A straightforward imperative, yet one that many of us, myself included, struggle to obey – even though we all profess to love the stuff, and bemoan how frequently it is overlooked. So we need more occasions on which to enjoy this wonderful drink. And Sandeman's LBV provides the perfect way to get things started.

Because it turns out that we've been doing it wrong. The reason I am singling out this particular LBV, among the several excellent examples I tasted at the recent Big Fortified Tasting, is that it was served at the perfect temperature: lightly chilled, probably at about 14 ºC (57 ºF). On a hot day in a spirit-filled central London room, it hit the tongue like a drop of water in a desert and unveiled versatility far beyond its traditional role as a hefty Christmas-time digestif.

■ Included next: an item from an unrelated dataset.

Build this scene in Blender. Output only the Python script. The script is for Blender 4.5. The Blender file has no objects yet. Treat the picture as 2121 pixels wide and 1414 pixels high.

The combination of sweetness, soft tannins and moderate acidity makes LBV an ideal candidate for chilling. Sandeman's 2013 is also endowed with rich, generous red fruit and ready-to-drink complexity of spice, ginger and malt that expresses itself very well at lower temperatures. The flavours really popped, seeming more fresh, precise and vibrant than they would have been at room temperature. After all, sweet, fruity cocktails are served cold – so why not port?

Furthermore, its youthfulness is nothing other than a valuable asset. As a category which is made to be drinkable upon release (following barrel ageing to soften tannins and develop flavours), LBV encapsulates all the ripeness and generosity of grapes ripened in a hot climate, and Sandeman's 2013 bursts forth with fruitiness. This is a serious wine, yet should be enjoyed casually as a chilled summer aperitif just as much as a contemplative digestif in the winter.

From the tech sheet on their well-designed website, I see that the 2013 LBV is 45% Touriga Franca, 30% Tinta Roriz and 25% Touriga Nacional with 94 grams per litre of residual sugar, a healthy 20.5% alcohol and was aged for four years in wood before being bottled unfiltered.

The 2013 vintage seems to be available only in the UK at present, though I see from our database that previous vintages have also scored well, and are widely distributed around the world. So there really is no excuse not to drink more port, and let Sandeman's LBV be the one that starts the bottles rolling.